More than 100,000 people turned out on Saturday for the funerals of dozens of protesters killed by Syrian security forces in the city of Hama, a rights group said.
“More than 100,000 people started to take part in the funerals” of at least 53 people killed during anti-regime protests on Friday across Syria, all but five of them in Hama, said Syrian Observatory for Human Rights head Rami Abdel Rahman.
Two residents of Hama said as many as 150,000 mourners joined the funeral procession, from which security forces stayed away.
One of the residents said Internet access was cut off in Hama.
Abdel Rahman said security forces shot dead 48 people in Hama, where a crowd of more than 50,000 gathered for the city’s biggest rally since the mid-March outbreak across Syria of a revolt against President Bashar al-Assad.
In Homs, a city 40 kilometres (25 miles) south of Hama, two people were killed and another two in nearby Rastan, said Abdel Rahman, head of the London-based Observatory.
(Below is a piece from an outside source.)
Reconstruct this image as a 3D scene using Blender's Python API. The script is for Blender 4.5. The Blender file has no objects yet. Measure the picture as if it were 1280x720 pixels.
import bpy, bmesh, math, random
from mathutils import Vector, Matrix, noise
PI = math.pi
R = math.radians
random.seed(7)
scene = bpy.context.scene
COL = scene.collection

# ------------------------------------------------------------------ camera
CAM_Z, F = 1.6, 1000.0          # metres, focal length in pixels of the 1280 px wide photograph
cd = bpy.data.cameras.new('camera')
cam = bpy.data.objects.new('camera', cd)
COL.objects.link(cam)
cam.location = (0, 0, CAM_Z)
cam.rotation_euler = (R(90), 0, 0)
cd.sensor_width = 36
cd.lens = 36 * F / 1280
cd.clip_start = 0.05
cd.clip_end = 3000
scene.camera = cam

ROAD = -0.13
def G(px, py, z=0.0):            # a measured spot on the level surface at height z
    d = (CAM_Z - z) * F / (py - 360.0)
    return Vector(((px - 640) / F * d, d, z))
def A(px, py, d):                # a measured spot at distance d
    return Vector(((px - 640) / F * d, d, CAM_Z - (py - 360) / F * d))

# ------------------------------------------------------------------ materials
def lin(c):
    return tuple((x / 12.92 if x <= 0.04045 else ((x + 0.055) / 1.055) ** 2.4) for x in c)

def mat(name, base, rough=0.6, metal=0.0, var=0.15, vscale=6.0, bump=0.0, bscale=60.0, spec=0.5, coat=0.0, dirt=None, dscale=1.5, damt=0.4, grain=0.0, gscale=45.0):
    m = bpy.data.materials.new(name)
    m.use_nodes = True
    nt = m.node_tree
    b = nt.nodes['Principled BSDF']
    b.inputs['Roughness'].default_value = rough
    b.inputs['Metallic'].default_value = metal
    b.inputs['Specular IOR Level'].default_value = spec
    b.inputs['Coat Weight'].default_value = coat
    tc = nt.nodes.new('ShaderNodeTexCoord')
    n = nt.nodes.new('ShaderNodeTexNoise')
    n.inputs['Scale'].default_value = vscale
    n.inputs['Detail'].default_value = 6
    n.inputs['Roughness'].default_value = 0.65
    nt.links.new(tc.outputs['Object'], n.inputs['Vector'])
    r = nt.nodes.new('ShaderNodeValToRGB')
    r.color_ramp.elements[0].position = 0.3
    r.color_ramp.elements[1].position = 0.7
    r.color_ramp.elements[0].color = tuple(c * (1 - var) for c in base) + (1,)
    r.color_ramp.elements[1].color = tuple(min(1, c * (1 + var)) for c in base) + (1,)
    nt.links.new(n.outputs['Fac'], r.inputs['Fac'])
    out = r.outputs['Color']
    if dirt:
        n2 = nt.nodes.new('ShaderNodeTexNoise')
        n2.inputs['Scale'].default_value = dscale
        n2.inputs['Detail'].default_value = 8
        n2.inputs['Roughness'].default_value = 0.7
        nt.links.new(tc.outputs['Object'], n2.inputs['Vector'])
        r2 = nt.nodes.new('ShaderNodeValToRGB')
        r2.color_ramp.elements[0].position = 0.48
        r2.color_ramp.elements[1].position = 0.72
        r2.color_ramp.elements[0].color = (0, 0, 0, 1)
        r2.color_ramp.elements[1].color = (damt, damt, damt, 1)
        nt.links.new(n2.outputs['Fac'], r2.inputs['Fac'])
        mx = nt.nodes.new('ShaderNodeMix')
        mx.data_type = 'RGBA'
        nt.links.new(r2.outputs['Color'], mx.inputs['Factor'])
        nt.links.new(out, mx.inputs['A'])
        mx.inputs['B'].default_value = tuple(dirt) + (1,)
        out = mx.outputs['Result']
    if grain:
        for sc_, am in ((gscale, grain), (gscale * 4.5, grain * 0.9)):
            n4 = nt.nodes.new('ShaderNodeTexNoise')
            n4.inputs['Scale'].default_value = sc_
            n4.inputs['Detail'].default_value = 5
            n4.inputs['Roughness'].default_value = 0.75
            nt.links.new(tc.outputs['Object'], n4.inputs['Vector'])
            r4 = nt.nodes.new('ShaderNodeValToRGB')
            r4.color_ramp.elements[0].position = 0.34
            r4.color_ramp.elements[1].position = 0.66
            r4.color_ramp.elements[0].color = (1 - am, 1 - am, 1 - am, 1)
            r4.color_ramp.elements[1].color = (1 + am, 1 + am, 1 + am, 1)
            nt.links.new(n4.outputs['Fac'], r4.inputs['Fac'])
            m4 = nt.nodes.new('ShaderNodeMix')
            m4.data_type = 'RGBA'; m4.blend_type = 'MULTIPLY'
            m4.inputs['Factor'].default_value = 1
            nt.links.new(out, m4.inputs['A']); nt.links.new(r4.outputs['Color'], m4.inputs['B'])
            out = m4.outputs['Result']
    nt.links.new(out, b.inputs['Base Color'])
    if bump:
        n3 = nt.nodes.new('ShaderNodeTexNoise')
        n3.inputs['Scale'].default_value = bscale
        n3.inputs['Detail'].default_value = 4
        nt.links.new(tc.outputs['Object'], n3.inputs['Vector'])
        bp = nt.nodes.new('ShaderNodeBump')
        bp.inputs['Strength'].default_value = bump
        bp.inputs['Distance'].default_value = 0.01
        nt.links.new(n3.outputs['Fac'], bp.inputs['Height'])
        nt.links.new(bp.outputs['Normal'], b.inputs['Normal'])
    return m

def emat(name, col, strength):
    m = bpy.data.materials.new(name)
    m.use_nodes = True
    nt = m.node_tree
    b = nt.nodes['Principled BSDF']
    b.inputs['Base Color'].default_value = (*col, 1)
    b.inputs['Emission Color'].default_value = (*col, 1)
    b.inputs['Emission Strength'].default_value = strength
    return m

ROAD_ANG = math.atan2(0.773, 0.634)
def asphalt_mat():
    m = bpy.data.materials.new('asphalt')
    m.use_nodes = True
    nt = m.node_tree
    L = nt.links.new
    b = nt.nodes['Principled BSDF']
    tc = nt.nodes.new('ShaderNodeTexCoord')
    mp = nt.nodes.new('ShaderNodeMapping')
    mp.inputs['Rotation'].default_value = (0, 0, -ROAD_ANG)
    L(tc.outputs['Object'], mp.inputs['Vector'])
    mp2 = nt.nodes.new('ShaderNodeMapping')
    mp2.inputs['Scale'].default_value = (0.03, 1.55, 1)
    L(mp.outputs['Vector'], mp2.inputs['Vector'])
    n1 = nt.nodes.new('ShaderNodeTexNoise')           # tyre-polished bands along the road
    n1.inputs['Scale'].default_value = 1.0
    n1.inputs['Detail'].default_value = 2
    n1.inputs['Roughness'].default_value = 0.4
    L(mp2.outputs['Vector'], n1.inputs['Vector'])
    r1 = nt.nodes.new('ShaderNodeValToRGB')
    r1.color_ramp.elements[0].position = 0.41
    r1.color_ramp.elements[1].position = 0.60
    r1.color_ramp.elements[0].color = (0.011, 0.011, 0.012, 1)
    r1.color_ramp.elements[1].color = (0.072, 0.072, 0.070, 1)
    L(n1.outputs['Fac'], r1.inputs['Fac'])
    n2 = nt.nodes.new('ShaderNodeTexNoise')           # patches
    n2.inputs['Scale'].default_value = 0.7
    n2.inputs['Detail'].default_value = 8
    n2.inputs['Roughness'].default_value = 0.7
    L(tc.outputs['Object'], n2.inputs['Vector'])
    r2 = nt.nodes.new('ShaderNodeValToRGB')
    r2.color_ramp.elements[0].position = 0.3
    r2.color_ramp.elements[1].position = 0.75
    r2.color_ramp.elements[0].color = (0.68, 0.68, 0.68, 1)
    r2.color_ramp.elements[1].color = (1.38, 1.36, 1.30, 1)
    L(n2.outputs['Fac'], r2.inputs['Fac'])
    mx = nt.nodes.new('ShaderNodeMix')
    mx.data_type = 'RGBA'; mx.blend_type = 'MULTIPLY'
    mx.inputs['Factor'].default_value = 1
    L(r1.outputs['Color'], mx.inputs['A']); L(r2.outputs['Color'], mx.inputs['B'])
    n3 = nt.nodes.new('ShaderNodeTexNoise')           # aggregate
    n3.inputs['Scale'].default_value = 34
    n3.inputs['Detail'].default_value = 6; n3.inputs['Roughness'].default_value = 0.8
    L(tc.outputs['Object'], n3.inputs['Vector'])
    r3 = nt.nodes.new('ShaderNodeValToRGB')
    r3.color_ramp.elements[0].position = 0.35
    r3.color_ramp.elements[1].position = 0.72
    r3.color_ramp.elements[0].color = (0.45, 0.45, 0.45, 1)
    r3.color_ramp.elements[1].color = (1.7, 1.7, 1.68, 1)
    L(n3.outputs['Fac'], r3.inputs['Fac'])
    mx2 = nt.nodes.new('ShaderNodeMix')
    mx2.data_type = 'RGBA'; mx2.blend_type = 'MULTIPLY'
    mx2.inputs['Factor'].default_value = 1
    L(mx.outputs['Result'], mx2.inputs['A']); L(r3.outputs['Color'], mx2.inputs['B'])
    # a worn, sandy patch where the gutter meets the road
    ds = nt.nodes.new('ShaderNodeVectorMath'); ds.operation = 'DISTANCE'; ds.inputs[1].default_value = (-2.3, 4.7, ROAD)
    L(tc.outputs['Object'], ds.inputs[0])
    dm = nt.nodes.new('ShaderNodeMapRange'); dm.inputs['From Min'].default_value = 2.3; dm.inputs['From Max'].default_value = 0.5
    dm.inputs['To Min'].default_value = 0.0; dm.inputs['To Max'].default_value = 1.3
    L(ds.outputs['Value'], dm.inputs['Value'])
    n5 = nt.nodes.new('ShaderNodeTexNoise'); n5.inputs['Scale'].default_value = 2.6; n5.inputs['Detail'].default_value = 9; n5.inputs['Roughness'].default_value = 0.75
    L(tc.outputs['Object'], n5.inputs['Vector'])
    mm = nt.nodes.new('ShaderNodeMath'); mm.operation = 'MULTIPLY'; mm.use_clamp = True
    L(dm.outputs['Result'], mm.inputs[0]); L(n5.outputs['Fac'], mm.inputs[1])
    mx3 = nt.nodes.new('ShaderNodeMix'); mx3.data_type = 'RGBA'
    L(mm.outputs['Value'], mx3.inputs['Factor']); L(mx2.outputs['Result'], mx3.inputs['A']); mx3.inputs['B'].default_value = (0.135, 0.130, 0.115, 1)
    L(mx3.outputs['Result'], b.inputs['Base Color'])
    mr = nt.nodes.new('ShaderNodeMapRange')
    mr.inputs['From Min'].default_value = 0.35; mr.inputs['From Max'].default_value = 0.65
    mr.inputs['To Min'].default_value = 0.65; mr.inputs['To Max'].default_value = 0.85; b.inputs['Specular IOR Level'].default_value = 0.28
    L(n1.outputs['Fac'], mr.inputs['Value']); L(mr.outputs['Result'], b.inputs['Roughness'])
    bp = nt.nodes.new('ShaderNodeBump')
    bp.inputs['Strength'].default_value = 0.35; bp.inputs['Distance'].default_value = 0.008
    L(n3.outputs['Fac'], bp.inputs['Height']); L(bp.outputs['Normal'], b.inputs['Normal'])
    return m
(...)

One person was also killed in Idleb, northwest Syria, he said.
Abdel Rahman also reported that fresh clashes erupted in Jisrash Shughur, 30 kilometres (19 miles) southwest of Idlib, on Saturday as security forces tried to disperse a column of protesters marching through the town.
However, he did not report any immediate casualties.
Rights groups say more than 1,100 civilians have been killed and at least 10,000 arrested in the brutal crackdown since the protests began.